Промышленных дизайнеров почти нет, есть любители промдизайна

— Вы к какой категории дизайнеров относитесь? Вроде как не на коленке делаете мебель?

— Нет, я «на коленке» делаю. Другое дело, мы стараемся качество довести до ума. Конечно, я слышу критику от заказчиков. Часто — о сроках исполнения. Но я им говорю: вы участвуете в развитии отрасли дизайна, такого не было со времен революции! Мы все начинаем делать с нуля, пытаемся создать уникальный продукт с нуля. Что, вы не можете подождать какие-то две недели? Мы же не просто так задерживаем, мы же это прямо рождаем (смеется).

— Извините, есть что возразить. Во-первых, сейчас любой может назвать себя дизайнером, и как заказчику разобраться, кто рождает, а кто просто сроки срывает? И во-вторых, неприятно, когда ты общаешься с «творцами», которые пытаются делать бизнес, но забывают тебе компред вовремя прислать. Это что за подход к делу?

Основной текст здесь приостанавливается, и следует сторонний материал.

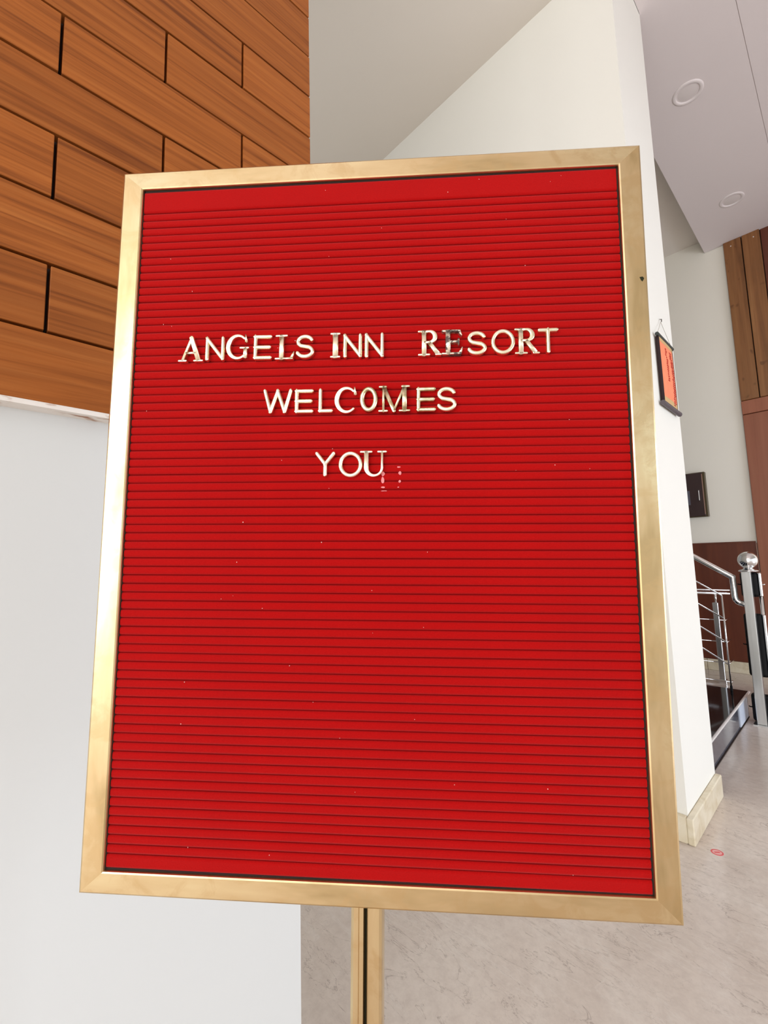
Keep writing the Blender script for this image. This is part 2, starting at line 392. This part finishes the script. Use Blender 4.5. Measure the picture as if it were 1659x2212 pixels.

— У нас много появилось дизайнеров. Чего им не хватает? Есть ведь только два варианта, как стать мастером: либо ты гений, либо ты потратил 10 тысяч часов на обучение. У нас ребята, которые работают в России, в основном не то и не другое. Им не хватает образования. Получить навык можно, но изучите историю, что такое промышленный дизайн. Почему каждый решил, что если он может держать молоток и гвозди, он творец? Почему вы готовы учиться бизнесу, маркетингу, но не тому, как делать качественный продукт? Однажды я про «Клуб промышленных дизайнеров» сказал, что это «Клуб любителей промышленного дизайна», у них ставка на производство, станки, а не на дизайн. У нас люди посмотрели в Pinterest (фотохостинг, — прим. ред.), решили склеить большую столешницу, украсить ее слюдой внутри… Нефилигранная работа, как будто нет уважения к труду. Ребят, хоть пошкурьте! Но я, правда, тоже не бизнесмен.

Мои покупатели — это люди, которые пытаются жить между чувствами и осознанием, наверное. Они не гонятся за модой. Я стараюсь не делать модных вещей, меня даже попрекают моей тягой к 70-м

— Но вы стремитесь, да еще и к большому серийному производству. А это неизбежный путь любого «художника», который задумался о серийном производстве, что он рано или поздно превратится в условную «икею» — пусть не по масштабам, но по подходу?

— Нет, ИКЕА — это бизнес. В мире есть несколько художников, которые открыли производство. Обычно же происходит наоборот: производственник нанимает дизайнеров. Я все-таки не про масс-маркет. Я про чувства и эмоции. ИКЕА — это такой легкий развод. Ты приходишь туда за дешевой мебелью, но то, что там дешево — это откровенное барахло. Остальное дорого. Например, есть крутая фабрика диванов в Италии. Они в закупке стоят чуть дороже ИКЕИ, но при «растаможке» и доставке набирают в цене существенно.

— Как-то в передаче «Школа злословия» гостем был Марат Гельман, который рассказывал, как развивал культуру в Перми. Авдотья Смирнова ему довольно резко возражала, что ИКЕА сделала для воспитания вкуса россиян больше, чем культурные проекты. Согласитесь с этим тезисом?

— Нет, не думаю. И я не считаю, что вкус так уж улучшился. Давайте посмотрим, как одеваются люди. Довольно утилитарно все. Иногда я даже у дизайнеров вижу такие решения, которые уже в 90-е было неадекватно делать. Да, в небольших шоу-румах ИКЕИ все очень неплохо, но чтобы было так же у тебя в квартире, нужно купить все, что дорого. Поэтому ИКЕА даже испортила вкус, потому что стали применять предметы интерьера не к месту. Это как с одеждой, чтобы она на тебе выглядела так же красиво, как на манекене, нужно купить все, что на него надето. В 90-е и 2000-е россияне так и шопились где-нибудь в Италии. И это было разумно.

— Кто ваши покупатели? Хватит их на целую фабрику?

— Да, их число растет. Мои покупатели — это люди, которые пытаются жить между чувствами и осознанием, наверное. Они не гонятся за модой. Я стараюсь не делать модных вещей, меня даже попрекают моей тягой к 70-м. Честно, я не специально, так получается. Я думал о том, чтобы делать мебель в доступном сегменте, но понял, что это утопия. Все равно она оказывалась слишком дорогой для массового покупателя. И я понял, что дизайн, как и искусство, должен быть желанным. Иначе он обесценивается.